Greenhouse Energy Simulator
Ongoing research
Growing Underground
Monitoring is currently under way at the Growing Underground facility in Clapham, London, to record temperature, humidity and CO2 levels. This visionary facility aims to bring edible crop production to the heart of the city, using the disused WW2 Deep Shelter sites, thereby minimising the carbon impact of food transportation. The monitored data is being used to develop and validate a Greenhouse Energy Simulation model for the prediction of the energy consumption of the site.
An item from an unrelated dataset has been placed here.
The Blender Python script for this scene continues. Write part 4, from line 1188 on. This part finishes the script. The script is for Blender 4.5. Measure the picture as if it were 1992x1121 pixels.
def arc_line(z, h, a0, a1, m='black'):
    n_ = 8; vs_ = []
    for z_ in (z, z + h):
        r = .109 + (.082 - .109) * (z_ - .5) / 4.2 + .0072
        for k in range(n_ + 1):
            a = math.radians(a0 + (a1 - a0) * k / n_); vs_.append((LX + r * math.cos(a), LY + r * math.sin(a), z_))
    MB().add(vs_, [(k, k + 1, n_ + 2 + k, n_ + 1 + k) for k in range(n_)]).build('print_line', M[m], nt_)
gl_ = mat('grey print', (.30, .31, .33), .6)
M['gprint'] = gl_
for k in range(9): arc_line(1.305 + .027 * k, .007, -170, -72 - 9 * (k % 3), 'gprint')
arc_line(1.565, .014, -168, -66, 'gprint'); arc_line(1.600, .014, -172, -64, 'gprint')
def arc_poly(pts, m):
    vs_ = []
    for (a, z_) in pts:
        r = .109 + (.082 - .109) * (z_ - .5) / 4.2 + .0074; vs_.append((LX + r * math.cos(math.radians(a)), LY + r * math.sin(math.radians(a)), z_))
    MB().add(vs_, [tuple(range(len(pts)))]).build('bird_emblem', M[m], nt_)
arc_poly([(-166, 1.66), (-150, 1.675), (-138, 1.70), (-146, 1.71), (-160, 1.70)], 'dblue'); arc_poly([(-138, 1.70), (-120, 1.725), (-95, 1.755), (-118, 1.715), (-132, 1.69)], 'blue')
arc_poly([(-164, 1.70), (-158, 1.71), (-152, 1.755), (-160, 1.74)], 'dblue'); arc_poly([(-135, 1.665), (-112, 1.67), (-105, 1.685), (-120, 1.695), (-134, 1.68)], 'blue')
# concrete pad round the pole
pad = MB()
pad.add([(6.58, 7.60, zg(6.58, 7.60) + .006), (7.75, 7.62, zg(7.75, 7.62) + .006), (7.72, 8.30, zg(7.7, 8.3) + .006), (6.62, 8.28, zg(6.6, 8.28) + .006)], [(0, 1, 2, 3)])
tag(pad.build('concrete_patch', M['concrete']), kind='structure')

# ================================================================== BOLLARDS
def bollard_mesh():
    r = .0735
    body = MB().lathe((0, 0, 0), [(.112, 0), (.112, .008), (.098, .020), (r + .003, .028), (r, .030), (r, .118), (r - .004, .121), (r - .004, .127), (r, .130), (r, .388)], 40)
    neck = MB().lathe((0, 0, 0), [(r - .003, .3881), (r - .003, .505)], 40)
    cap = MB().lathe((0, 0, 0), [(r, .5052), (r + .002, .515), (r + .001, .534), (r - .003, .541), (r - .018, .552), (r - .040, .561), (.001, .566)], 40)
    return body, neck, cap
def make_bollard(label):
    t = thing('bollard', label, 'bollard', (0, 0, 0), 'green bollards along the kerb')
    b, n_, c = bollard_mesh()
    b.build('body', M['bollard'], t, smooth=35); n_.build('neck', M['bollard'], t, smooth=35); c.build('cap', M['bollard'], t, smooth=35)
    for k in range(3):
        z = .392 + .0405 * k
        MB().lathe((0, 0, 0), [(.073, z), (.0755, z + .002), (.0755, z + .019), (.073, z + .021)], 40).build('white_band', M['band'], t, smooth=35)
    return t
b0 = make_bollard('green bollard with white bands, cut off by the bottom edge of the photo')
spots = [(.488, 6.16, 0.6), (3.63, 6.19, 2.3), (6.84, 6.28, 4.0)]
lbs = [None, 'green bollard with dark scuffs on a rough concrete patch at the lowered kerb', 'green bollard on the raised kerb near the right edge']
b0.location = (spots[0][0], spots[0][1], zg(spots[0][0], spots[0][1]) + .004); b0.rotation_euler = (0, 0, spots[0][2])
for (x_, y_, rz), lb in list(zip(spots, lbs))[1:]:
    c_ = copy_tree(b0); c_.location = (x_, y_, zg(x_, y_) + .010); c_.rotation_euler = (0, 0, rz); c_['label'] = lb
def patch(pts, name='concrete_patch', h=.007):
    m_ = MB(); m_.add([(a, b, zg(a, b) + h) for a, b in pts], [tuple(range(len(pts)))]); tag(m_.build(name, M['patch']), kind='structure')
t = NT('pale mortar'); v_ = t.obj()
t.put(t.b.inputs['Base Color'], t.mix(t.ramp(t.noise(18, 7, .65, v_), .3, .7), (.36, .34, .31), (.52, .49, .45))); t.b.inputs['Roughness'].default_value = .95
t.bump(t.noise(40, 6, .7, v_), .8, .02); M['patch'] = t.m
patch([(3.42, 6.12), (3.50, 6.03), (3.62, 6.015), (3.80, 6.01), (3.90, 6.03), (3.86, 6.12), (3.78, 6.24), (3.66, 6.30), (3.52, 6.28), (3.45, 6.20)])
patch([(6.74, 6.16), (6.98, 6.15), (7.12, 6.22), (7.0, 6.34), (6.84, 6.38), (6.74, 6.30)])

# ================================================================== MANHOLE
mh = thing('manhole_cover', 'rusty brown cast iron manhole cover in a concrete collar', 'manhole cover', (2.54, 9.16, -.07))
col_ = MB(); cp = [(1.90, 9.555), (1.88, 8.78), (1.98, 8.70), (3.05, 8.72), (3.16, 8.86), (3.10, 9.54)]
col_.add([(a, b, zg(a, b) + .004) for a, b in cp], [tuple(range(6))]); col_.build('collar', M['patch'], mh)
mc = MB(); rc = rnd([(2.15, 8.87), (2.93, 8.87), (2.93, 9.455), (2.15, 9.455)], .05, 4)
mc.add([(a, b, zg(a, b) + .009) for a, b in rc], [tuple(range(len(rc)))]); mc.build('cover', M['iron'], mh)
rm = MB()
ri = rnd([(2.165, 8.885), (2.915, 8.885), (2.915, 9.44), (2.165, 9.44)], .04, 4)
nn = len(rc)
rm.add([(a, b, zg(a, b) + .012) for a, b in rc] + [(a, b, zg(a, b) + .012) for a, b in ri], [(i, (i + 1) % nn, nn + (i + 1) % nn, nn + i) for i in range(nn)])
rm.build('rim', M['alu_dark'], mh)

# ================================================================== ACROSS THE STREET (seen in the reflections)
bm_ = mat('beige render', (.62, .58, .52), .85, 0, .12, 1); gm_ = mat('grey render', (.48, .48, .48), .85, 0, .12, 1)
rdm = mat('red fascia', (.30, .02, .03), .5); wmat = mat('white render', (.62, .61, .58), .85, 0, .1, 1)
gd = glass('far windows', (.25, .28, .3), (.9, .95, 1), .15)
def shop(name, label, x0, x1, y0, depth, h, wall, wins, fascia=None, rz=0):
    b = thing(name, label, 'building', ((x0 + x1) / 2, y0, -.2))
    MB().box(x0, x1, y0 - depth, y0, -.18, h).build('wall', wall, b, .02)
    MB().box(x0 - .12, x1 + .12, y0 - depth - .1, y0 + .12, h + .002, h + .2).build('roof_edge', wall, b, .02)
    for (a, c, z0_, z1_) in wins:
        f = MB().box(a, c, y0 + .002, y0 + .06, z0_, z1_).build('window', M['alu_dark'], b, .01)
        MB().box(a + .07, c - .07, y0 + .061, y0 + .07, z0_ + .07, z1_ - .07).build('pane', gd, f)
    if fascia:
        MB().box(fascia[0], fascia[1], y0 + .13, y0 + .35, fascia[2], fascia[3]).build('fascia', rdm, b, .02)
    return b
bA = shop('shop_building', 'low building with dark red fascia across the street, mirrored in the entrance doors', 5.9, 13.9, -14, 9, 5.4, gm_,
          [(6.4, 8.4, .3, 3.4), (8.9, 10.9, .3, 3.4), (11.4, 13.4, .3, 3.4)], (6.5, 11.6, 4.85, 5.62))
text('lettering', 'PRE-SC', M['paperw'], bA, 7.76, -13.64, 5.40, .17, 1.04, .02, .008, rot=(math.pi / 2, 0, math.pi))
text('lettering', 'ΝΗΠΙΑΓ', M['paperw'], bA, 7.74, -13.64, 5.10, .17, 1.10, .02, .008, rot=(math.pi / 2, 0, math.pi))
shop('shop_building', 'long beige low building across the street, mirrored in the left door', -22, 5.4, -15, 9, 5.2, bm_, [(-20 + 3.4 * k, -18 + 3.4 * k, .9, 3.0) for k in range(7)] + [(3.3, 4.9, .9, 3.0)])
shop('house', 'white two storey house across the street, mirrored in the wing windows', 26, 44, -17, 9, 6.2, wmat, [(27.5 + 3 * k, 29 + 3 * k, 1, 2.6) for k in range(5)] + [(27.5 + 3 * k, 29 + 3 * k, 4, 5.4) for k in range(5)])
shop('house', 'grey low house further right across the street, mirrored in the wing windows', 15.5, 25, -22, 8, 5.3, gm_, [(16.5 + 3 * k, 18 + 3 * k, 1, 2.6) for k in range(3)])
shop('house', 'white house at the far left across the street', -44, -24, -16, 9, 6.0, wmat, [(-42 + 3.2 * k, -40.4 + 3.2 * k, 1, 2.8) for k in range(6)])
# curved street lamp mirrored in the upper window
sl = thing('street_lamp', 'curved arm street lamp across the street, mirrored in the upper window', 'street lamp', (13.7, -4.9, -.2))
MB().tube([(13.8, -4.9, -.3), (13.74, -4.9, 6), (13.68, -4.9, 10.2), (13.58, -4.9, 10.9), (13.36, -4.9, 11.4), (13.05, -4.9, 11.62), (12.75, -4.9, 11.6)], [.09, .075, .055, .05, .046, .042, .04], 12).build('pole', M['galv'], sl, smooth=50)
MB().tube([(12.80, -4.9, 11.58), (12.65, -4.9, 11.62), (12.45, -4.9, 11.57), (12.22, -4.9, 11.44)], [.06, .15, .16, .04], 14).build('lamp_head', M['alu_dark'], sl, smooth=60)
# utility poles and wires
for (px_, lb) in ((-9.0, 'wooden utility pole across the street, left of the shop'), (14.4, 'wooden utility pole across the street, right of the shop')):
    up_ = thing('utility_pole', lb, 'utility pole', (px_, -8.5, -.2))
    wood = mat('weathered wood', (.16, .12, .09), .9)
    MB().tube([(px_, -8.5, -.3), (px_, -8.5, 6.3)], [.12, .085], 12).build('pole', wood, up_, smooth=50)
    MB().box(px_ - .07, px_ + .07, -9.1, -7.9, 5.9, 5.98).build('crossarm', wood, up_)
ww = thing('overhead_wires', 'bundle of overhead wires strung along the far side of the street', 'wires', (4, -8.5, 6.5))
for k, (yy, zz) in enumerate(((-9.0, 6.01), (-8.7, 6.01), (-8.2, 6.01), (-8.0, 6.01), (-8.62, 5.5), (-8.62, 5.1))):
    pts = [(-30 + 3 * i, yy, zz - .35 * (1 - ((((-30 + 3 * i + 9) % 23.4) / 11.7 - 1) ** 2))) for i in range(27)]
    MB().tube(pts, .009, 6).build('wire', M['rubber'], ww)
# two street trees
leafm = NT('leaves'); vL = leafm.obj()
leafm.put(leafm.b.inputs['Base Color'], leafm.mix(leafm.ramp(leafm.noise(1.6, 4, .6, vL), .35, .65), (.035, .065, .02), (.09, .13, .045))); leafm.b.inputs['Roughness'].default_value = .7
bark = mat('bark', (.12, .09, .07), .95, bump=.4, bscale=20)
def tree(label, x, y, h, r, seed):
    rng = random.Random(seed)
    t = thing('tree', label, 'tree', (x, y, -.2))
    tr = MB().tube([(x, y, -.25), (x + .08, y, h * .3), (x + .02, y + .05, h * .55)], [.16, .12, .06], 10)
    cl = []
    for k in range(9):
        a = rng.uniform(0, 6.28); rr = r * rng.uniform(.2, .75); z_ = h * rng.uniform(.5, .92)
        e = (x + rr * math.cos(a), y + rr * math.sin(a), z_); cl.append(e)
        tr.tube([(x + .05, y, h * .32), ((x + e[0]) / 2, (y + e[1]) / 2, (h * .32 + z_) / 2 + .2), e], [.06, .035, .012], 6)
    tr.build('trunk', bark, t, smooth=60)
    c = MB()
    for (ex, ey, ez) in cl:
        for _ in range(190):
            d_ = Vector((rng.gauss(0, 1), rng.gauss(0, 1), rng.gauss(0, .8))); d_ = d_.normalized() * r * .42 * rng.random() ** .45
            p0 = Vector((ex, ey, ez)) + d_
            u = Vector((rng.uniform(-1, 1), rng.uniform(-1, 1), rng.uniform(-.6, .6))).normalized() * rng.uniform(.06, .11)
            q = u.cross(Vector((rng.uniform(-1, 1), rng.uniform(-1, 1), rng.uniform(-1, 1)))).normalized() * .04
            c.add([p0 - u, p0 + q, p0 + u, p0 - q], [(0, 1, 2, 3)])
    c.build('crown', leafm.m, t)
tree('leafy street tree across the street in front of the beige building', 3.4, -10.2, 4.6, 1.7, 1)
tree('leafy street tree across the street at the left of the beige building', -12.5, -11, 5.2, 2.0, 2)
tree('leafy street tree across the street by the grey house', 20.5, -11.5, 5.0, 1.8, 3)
Greenhouse Energy Simulation
The GES code simulates heat, mass and CO2 exchange in an unheated, ventilated single-zone greenhouse for a simple test case. The heat transfer processes simulated include convection, conduction and radiation, together with plant transpiration for simulation of heat and mass exchange due to evaporation of water from the leaf surface. Simple models of photosynthesis and crop growth for tomatoes are included in order to simulate CO2 exchange. The model is based on the GDGCM (Pieters, J. and Deltour, J., ‘The Gembloux Dynamic Greenhouse Climate Model - GDGCM’, 2000 ) and on the thesis by Vanthoor (Vanthoor, B.H.,’A model-based greenhouse design method’, PhD Thesis, Wageningen University, 2011).
The code can be accessed here. MATLAB and python versions are included in the respository.
Completed research
Royal Botanic Gardens, Kew
A retrofit study of the buildings at the Royal Botanic Gardens, Kew, highlighted the need to incorporate the heat and mass transfer associated with plant transpiration into the dynamic building energy simulation for the ornamental glasshouses. A simulation tool was developed for the analysis of the glasshouses and was used in conjunction with DELORES and DENO to complete a district energy analysis of the RBG Kew site, incorporating building retrofit in addition to optimisation of district energy supply options.
This study was supported by the Royal Academy of Engineering and the Daphne Jackson Trust.
Model developments
An EPSRC funded Impact Acceleration grant enabled the simulation model used at RBG Kew to be extended to the case of edible crops, where crop yield is an important outcome, directly affected by the indoor environment of the greenhouse. This work was supported by APS Salads, who provided extensive data for validation of the model.
A TRNSYS module was developed in order to enable dynamic building energy simulation of building-integrated agriculture systems such as the Rooftop Greenhouse at Seawater Greenhouse headquarters in Hackney, London.